The number of apartments in this electorate grew dramatically in the last decade – to 42 per cent of all dwellings in the electorate. Advocates for medium-density housing say new apartments are a net positive for the community because it creates cheaper housing for more. And heritage activists are often dismissed as NIMBYs – Not In My Backyard advocates – who, having bought into the area long ago, want to pull up the drawbridge now so others can’t buy a smaller property.
But Branagan says developers all too often do what they want because the rules that are meant to protect significant buildings do not work.
“The heritage regulations are broken,” says Branagan, whose Boroondara Heritage Group for Advocacy and Protection has campaigned – with little success – to get heritage laws strengthened.
Too often, Branagan says, the community works with the local council to prove that either individual houses or precincts are deserving of protection, only for the request to fall on deaf ears once it reaches either the planning department or the planning minister.
Developers often have contempt for locally elected councillors who, in theory as much as in practice, are there to represent the will of locals.

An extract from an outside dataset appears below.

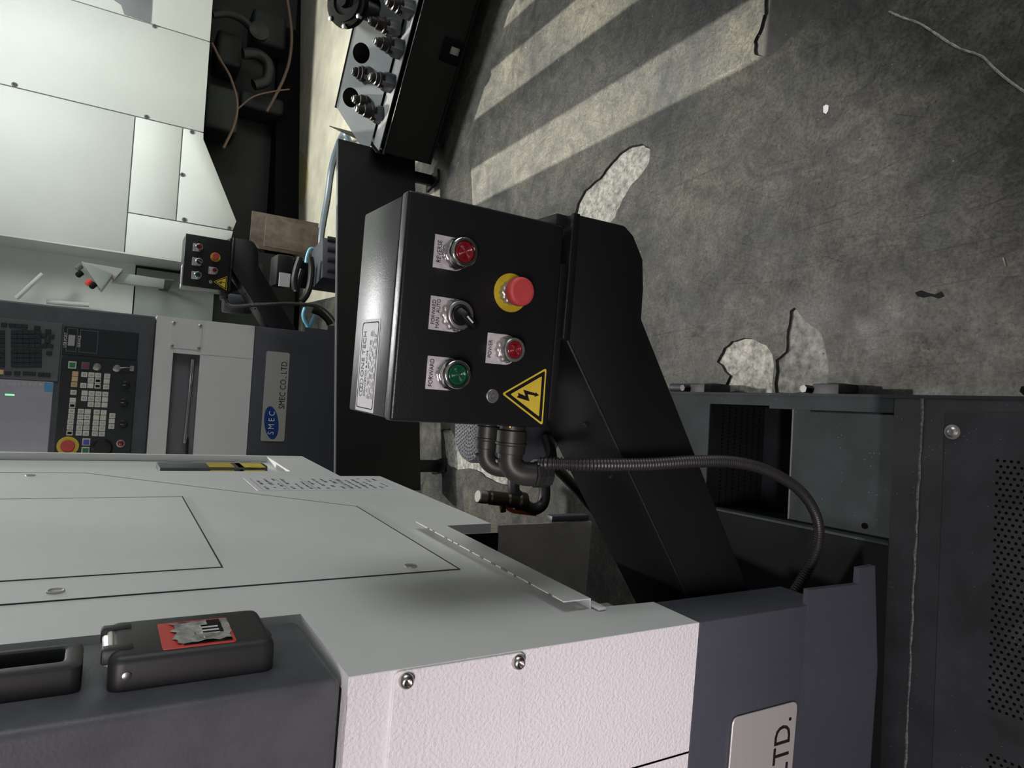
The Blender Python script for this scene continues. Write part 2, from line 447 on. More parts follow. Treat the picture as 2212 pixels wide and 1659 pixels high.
ym = fl([(640, 330), (648, 322), (662, 340), (668, 375), (664, 410), (654, 442), (642, 440)])
MB().prism(ym, 'z', 0.004, 0.0052).build('yellow_mark', M['yellow_worn'], floor, label='worn yellow paint mark')
# ------------------------------------------------------------------ roof with added sun slits, lamps
ZR = 7.2
SX, SY = SUN_DX * ZR / math.tan(SUN_EL), ZR / math.tan(SUN_EL)
def sky(x0, x1, y0, y1, xs=0.062):      # a floor patch lit by the sun and the roof opening that lets it in
    return [(x0 - SX - xs * 0, y0 + SY), (x1 - SX, y0 + SY), (x1 - SX, y1 + SY), (x0 - SX, y1 + SY)]
def slit(xa, xb, ya, yb):               # stripe between x=xa..xb at y=3.25, drifting with the sun's heading
    k = -0.062
    return [(xa + k * (ya - 3.25) - SX, ya + SY), (xb + k * (ya - 3.25) - SX, ya + SY), (xb + k * (yb - 3.25) - SX, yb + SY), (xa + k * (yb - 3.25) - SX, yb + SY)]
SLITS = [slit(0.83, 1.02, 1.30, 4.1), slit(1.27, 1.46, 1.5, 4.1), slit(1.62, 2.3, 2.4, 4.1)]  # roof openings invented and placed so sun stripes fall on the floor
cv, ce = [(X0, Y0), (X1, Y0), (X1, Y1 + 2), (X0, Y1 + 2)], [(0, 1), (1, 2), (2, 3), (3, 0)]
for pl in SLITS:
    b0 = len(cv); cv += pl; ce += [(b0 + i, b0 + (i + 1) % len(pl)) for i in range(len(pl))]
rv, re_, rf, _, _, _ = delaunay_2d_cdt([Vector(p) for p in cv], ce, [], 1, 1e-6)
mb = MB(); keep = []
for f in rf:
    c = (sum(rv[i].x for i in f) / len(f), sum(rv[i].y for i in f) / len(f))
    if not any(inside(c, pl) for pl in SLITS): keep.append(list(f))
mb.add([(v.x, v.y, ZR) for v in rv], keep)
roof = mb.build('ceiling', M['roof']); roof['kind'] = 'structure'
for nm, b4 in (('wall_left', (X0 - .1, X0, Y0, Y1 + 2)), ('wall_right', (X1, X1 + .1, Y0, Y1 + 2)), ('wall_front', (X0, X1, Y0 - .1, Y0)), ('wall_back', (X0, X1, Y1 + 2, Y1 + 2.1))):
    w = MB().box(*b4, 0, ZR).build(nm, M['roof']); w['kind'] = 'structure'
MB().box(X0, X1, Y1, Y1 + 2, -0.02, 0.0).build('floor_strip', M['floor'], floor)
for x, y, z, lx, ly, w, c, where, aim, spread in LAMPS:
    t = empty('hanging_lamp', Frame((x, y, z)), 'white linear lamp hanging ' + where, 'lamp', 'linear lamps under the roof')
    MB().box(-lx / 2 - .03, lx / 2 + .03, -ly / 2 - .03, ly / 2 + .03, 0.02, 0.09).build('housing', M['lamp_white'], t, 0.005)
    for sx_ in (-1, 1): MB().tube([(sx_ * lx / 3, 0, .08), (sx_ * lx / 3, 0, ZR - z)], .006, 6).build('hanger', M['steel'], t)
    MB().box(-lx / 2, lx / 2, -ly / 2, ly / 2, 0.012, 0.02).build('diffuser', M['lamp_glow'], t)
    ld = bpy.data.lights.new('lamp_light', 'AREA'); ld.shape = 'RECTANGLE'; ld.size = lx; ld.size_y = ly; ld.energy = w; ld.color = c
    lo = bpy.data.objects.new('lamp_light', ld); col.objects.link(lo); lo.parent = t; lo.location = (0, 0, -0.004)
    ld.spread = math.radians(spread)
    if aim: lo.rotation_euler = (Vector(aim) - Vector((x, y, z))).to_track_quat('-Z', 'Y').to_euler()

pp_, pax, ha, w = POOL
t = empty('reflector_lamp', Frame(pp_), 'round deep-reflector lamp hanging high over the second lathe', 'lamp')
pax = Vector(pax).normalized()
MB().rev(-pax * .30, pax, [(.05, 0), (.06, .10), (.14, .14), (.22, .30), (.21, .30), (.13, .15), (.03, .14)], 32).build('reflector', M['lamp_white'], t)
MB().tube([-pax * .3, (-pax * .3).lerp(Vector((0, 0, ZR - pp_[2])), .5), (0, 0, ZR - pp_[2])], .008, 8).build('hanger', M['steel'], t)
ld = bpy.data.lights.new('lamp_light', 'SPOT'); ld.energy = w; ld.spot_size = 2 * ha; ld.spot_blend = 0.04; ld.shadow_soft_size = 0.10; ld.color = (1.0, 0.96, 0.90)
lo = bpy.data.objects.new('lamp_light', ld); col.objects.link(lo); lo.parent = t; lo.location = pax * .01
lo.rotation_euler = pax.to_track_quat('-Z', 'Y').to_euler()
for nm, c, ww, hh, nrm, w in FILL_WINDOWS:
    n_ = Vector(nrm); sx_ = n_.y != 0
    ex_, ey_ = (ww / 2, .02) if sx_ else (.02, ww / 2)
    pane = MB().box(c[0] - ex_, c[0] + ex_, c[1] - ey_, c[1] + ey_, c[2] - hh / 2, c[2] + hh / 2).build(nm, M['fill_pane']); pane['kind'] = 'structure'
    fr_ = MB()
    for k in range(5):
        u = -1 + k / 2
        px_, py_ = (c[0] + u * ww / 2, c[1]) if sx_ else (c[0], c[1] + u * ww / 2)
        fr_.box(px_ - .03, px_ + .03, py_ - .03, py_ + .03, c[2] - hh / 2, c[2] + hh / 2)
    fr_.build('fill_window_frame', M['lamp_white'], pane)
    ld = bpy.data.lights.new('fill_window_light', 'AREA'); ld.shape = 'RECTANGLE'; ld.size = ww; ld.size_y = hh; ld.energy = w; ld.color = (1.0, 1.0, 0.985)
    lo = bpy.data.objects.new('fill_window_light', ld); col.objects.link(lo)
    lo.location = Vector(c) + n_ * .06; lo.rotation_euler = n_.to_track_quat('-Z', 'Z').to_euler()

# ------------------------------------------------------------------ conveyor control box
FB = Frame((-0.058, 0.80, 0.950))
BW, BD, BH = 0.288, 0.170, 0.237
def fluted(n, a=0.045): return lambda k: 1 + a * (1 if (k // 2) % 2 else -1)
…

Just ask Scrimizzi, who says he has received correspondence from a Boroondara councillor about the proposal to demolish Rotherwood. “I said to her, ‘How about I come to your place and tell you how to rearrange furniture in your house’.”
Scrimizzi doesn’t think he’ll need to bother dealing with councillors to demolish it and replace it with his $10 million development.
“What I’m replacing is better than what’s there if you look at the plans. And guess what? Town planning at Boroondara agree. The councillors can go to their meeting and do whatever they want.”
For this story, Branagan and Alexander took The Age on a tour of four locations they feel deserve heritage protection. In Wattle Road in Hawthorn, homes more than 100 years old are now regularly being bulldozed.
The latest is number 76, an 1880s manor that the state planning department has allowed to be demolished despite requests from Boroondara Council to protect it. The site will be developed into 10 townhouses.
As we walk the street, Branagan and Alexander point to at least 40 houses that are more than 100 years old and that are quintessential old Melbourne, but could be demolished tomorrow if an application was put in.
“It’s simply open slather,” says Branagan, whose group wants heritage regulations changed, and the reinstatement of a planning and heritage inquiry started during the current term of government but not completed.
Next, we visit Roseberry Street, Camberwell, a street of mostly worker’s cottages from the 19th century that locals say deserves protection.
Finally, we visit a block of Modernist apartments on Cooloongatta Road, Camberwell, also facing demolition. Heritage reports, one by Boroondara Council, and another by heritage experts hired by community members, found the apartments are deserving of being preserved. No protection ever materialised and the Department of Environment, Water, Land and Planning, acting on behalf of the minister, has allowed demolition.
Charles Sowerwine chairs the Royal Historical Society of Victoria’s heritage committee and says there is seldom adequate protection for properties that most Victorians would think have heritage value.
“The worst problems are at the level of local significance,” says Sowerwine. “There are great difficulties with [heritage overlays], with lack of funding for councils to do heritage studies, and with [the state planning tribunal’s] interpretation of heritage.”
Demolition of decades-old apartments also creates another less discussed problem: often they represent some of the Hawthorn electorate’s only affordable housing for those who can’t afford the area’s $2.5 million median house price.
Standing in front of the Riversdale Road apartments, Branagan says the luxury apartments they will be replaced by won’t be affordable – unlike the existing flats.
“We haven’t got enough affordable housing, and we’re allowing apartments like this to end up in landfill,” she says. “Who’s benefiting? Because it isn’t the community.”